[Excerpt from a dataset]
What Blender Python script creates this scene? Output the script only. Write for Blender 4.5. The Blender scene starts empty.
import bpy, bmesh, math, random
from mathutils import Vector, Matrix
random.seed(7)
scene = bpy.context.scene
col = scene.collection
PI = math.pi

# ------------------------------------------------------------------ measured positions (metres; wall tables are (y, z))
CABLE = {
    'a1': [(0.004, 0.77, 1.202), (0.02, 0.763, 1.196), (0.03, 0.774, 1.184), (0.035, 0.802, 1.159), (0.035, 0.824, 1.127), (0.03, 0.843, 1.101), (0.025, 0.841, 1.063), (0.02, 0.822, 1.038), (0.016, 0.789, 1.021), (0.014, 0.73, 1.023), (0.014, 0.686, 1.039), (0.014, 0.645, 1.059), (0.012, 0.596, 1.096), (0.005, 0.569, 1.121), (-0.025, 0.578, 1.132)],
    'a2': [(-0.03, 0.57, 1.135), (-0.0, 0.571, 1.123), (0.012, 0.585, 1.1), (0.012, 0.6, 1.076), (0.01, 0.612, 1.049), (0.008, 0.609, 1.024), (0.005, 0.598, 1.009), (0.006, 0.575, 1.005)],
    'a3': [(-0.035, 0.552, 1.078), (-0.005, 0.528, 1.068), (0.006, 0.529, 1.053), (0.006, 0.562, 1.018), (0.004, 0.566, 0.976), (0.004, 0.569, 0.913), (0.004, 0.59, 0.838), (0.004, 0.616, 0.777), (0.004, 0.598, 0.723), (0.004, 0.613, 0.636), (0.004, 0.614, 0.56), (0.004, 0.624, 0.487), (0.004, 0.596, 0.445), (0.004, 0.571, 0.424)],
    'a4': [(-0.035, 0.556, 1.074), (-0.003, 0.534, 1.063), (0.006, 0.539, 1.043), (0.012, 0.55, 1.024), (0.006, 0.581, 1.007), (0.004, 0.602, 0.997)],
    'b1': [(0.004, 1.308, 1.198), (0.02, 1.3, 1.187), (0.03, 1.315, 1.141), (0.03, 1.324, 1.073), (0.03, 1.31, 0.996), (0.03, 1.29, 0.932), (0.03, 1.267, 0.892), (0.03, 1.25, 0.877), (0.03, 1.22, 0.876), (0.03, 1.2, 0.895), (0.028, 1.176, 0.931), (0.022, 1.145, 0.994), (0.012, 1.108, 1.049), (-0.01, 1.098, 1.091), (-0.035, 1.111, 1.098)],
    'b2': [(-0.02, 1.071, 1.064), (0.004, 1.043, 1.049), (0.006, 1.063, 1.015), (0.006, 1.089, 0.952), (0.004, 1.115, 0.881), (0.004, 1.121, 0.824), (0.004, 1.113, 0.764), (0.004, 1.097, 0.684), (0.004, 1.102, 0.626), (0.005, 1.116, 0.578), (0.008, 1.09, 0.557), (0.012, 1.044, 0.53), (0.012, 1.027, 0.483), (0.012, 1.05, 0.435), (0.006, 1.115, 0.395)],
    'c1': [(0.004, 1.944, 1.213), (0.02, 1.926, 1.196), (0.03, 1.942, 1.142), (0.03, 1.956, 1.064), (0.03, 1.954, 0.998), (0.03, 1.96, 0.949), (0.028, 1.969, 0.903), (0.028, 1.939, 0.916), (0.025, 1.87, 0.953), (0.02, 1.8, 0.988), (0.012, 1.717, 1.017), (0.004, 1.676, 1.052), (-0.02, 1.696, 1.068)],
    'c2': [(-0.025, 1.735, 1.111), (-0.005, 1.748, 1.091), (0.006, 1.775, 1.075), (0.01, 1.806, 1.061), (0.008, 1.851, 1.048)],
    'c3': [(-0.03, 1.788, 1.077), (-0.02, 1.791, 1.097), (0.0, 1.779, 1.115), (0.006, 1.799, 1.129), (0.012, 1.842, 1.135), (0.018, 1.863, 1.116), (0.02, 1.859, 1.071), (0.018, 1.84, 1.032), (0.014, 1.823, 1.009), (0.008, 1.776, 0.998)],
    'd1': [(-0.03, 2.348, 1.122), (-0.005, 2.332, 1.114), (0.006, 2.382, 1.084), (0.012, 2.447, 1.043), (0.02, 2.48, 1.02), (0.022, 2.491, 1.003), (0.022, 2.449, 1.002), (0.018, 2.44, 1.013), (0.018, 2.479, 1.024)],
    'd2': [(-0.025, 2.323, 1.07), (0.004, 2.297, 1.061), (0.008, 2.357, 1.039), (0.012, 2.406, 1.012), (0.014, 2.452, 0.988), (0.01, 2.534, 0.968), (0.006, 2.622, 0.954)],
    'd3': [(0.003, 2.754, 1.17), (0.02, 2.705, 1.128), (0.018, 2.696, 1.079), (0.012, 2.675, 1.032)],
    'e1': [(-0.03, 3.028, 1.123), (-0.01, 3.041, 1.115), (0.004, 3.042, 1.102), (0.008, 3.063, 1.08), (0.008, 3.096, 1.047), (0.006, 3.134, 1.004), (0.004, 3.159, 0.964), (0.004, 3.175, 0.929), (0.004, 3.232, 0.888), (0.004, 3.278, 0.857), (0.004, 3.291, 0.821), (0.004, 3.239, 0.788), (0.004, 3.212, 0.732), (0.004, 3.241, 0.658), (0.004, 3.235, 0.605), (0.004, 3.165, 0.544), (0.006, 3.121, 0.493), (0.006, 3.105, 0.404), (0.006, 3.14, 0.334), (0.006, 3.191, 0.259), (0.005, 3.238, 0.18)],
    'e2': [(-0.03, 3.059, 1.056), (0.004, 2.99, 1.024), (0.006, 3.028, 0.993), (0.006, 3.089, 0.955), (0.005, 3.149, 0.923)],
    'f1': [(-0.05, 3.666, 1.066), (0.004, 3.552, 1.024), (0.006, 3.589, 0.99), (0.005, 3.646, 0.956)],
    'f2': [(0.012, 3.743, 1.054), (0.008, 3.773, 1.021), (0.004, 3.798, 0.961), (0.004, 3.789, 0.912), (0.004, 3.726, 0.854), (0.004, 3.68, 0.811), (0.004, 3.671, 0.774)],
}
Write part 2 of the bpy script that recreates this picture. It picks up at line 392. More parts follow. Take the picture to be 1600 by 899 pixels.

EXERCISE TASK:
Restate every line of the data word for word.

ANSWER TO THIS EXERCISE:
What Blender Python script creates this scene? Output the script only. Write for Blender 4.5. The Blender scene starts empty.
import bpy, bmesh, math, random
from mathutils import Vector, Matrix
random.seed(7)
scene = bpy.context.scene
col = scene.collection
PI = math.pi

# ------------------------------------------------------------------ measured positions (metres; wall tables are (y, z))
CABLE = {
    'a1': [(0.004, 0.77, 1.202), (0.02, 0.763, 1.196), (0.03, 0.774, 1.184), (0.035, 0.802, 1.159), (0.035, 0.824, 1.127), (0.03, 0.843, 1.101), (0.025, 0.841, 1.063), (0.02, 0.822, 1.038), (0.016, 0.789, 1.021), (0.014, 0.73, 1.023), (0.014, 0.686, 1.039), (0.014, 0.645, 1.059), (0.012, 0.596, 1.096), (0.005, 0.569, 1.121), (-0.025, 0.578, 1.132)],
    'a2': [(-0.03, 0.57, 1.135), (-0.0, 0.571, 1.123), (0.012, 0.585, 1.1), (0.012, 0.6, 1.076), (0.01, 0.612, 1.049), (0.008, 0.609, 1.024), (0.005, 0.598, 1.009), (0.006, 0.575, 1.005)],
    'a3': [(-0.035, 0.552, 1.078), (-0.005, 0.528, 1.068), (0.006, 0.529, 1.053), (0.006, 0.562, 1.018), (0.004, 0.566, 0.976), (0.004, 0.569, 0.913), (0.004, 0.59, 0.838), (0.004, 0.616, 0.777), (0.004, 0.598, 0.723), (0.004, 0.613, 0.636), (0.004, 0.614, 0.56), (0.004, 0.624, 0.487), (0.004, 0.596, 0.445), (0.004, 0.571, 0.424)],
    'a4': [(-0.035, 0.556, 1.074), (-0.003, 0.534, 1.063), (0.006, 0.539, 1.043), (0.012, 0.55, 1.024), (0.006, 0.581, 1.007), (0.004, 0.602, 0.997)],
    'b1': [(0.004, 1.308, 1.198), (0.02, 1.3, 1.187), (0.03, 1.315, 1.141), (0.03, 1.324, 1.073), (0.03, 1.31, 0.996), (0.03, 1.29, 0.932), (0.03, 1.267, 0.892), (0.03, 1.25, 0.877), (0.03, 1.22, 0.876), (0.03, 1.2, 0.895), (0.028, 1.176, 0.931), (0.022, 1.145, 0.994), (0.012, 1.108, 1.049), (-0.01, 1.098, 1.091), (-0.035, 1.111, 1.098)],
    'b2': [(-0.02, 1.071, 1.064), (0.004, 1.043, 1.049), (0.006, 1.063, 1.015), (0.006, 1.089, 0.952), (0.004, 1.115, 0.881), (0.004, 1.121, 0.824), (0.004, 1.113, 0.764), (0.004, 1.097, 0.684), (0.004, 1.102, 0.626), (0.005, 1.116, 0.578), (0.008, 1.09, 0.557), (0.012, 1.044, 0.53), (0.012, 1.027, 0.483), (0.012, 1.05, 0.435), (0.006, 1.115, 0.395)],
    'c1': [(0.004, 1.944, 1.213), (0.02, 1.926, 1.196), (0.03, 1.942, 1.142), (0.03, 1.956, 1.064), (0.03, 1.954, 0.998), (0.03, 1.96, 0.949), (0.028, 1.969, 0.903), (0.028, 1.939, 0.916), (0.025, 1.87, 0.953), (0.02, 1.8, 0.988), (0.012, 1.717, 1.017), (0.004, 1.676, 1.052), (-0.02, 1.696, 1.068)],
    'c2': [(-0.025, 1.735, 1.111), (-0.005, 1.748, 1.091), (0.006, 1.775, 1.075), (0.01, 1.806, 1.061), (0.008, 1.851, 1.048)],
    'c3': [(-0.03, 1.788, 1.077), (-0.02, 1.791, 1.097), (0.0, 1.779, 1.115), (0.006, 1.799, 1.129), (0.012, 1.842, 1.135), (0.018, 1.863, 1.116), (0.02, 1.859, 1.071), (0.018, 1.84, 1.032), (0.014, 1.823, 1.009), (0.008, 1.776, 0.998)],
    'd1': [(-0.03, 2.348, 1.122), (-0.005, 2.332, 1.114), (0.006, 2.382, 1.084), (0.012, 2.447, 1.043), (0.02, 2.48, 1.02), (0.022, 2.491, 1.003), (0.022, 2.449, 1.002), (0.018, 2.44, 1.013), (0.018, 2.479, 1.024)],
    'd2': [(-0.025, 2.323, 1.07), (0.004, 2.297, 1.061), (0.008, 2.357, 1.039), (0.012, 2.406, 1.012), (0.014, 2.452, 0.988), (0.01, 2.534, 0.968), (0.006, 2.622, 0.954)],
    'd3': [(0.003, 2.754, 1.17), (0.02, 2.705, 1.128), (0.018, 2.696, 1.079), (0.012, 2.675, 1.032)],
    'e1': [(-0.03, 3.028, 1.123), (-0.01, 3.041, 1.115), (0.004, 3.042, 1.102), (0.008, 3.063, 1.08), (0.008, 3.096, 1.047), (0.006, 3.134, 1.004), (0.004, 3.159, 0.964), (0.004, 3.175, 0.929), (0.004, 3.232, 0.888), (0.004, 3.278, 0.857), (0.004, 3.291, 0.821), (0.004, 3.239, 0.788), (0.004, 3.212, 0.732), (0.004, 3.241, 0.658), (0.004, 3.235, 0.605), (0.004, 3.165, 0.544), (0.006, 3.121, 0.493), (0.006, 3.105, 0.404), (0.006, 3.14, 0.334), (0.006, 3.191, 0.259), (0.005, 3.238, 0.18)],
    'e2': [(-0.03, 3.059, 1.056), (0.004, 2.99, 1.024), (0.006, 3.028, 0.993), (0.006, 3.089, 0.955), (0.005, 3.149, 0.923)],
    'f1': [(-0.05, 3.666, 1.066), (0.004, 3.552, 1.024), (0.006, 3.589, 0.99), (0.005, 3.646, 0.956)],
    'f2': [(0.012, 3.743, 1.054), (0.008, 3.773, 1.021), (0.004, 3.798, 0.961), (0.004, 3.789, 0.912), (0.004, 3.726, 0.854), (0.004, 3.68, 0.811), (0.004, 3.671, 0.774)],
}
Write part 2 of the bpy script that recreates this picture. It picks up at line 392. More parts follow. Take the picture to be 1600 by 899 pixels.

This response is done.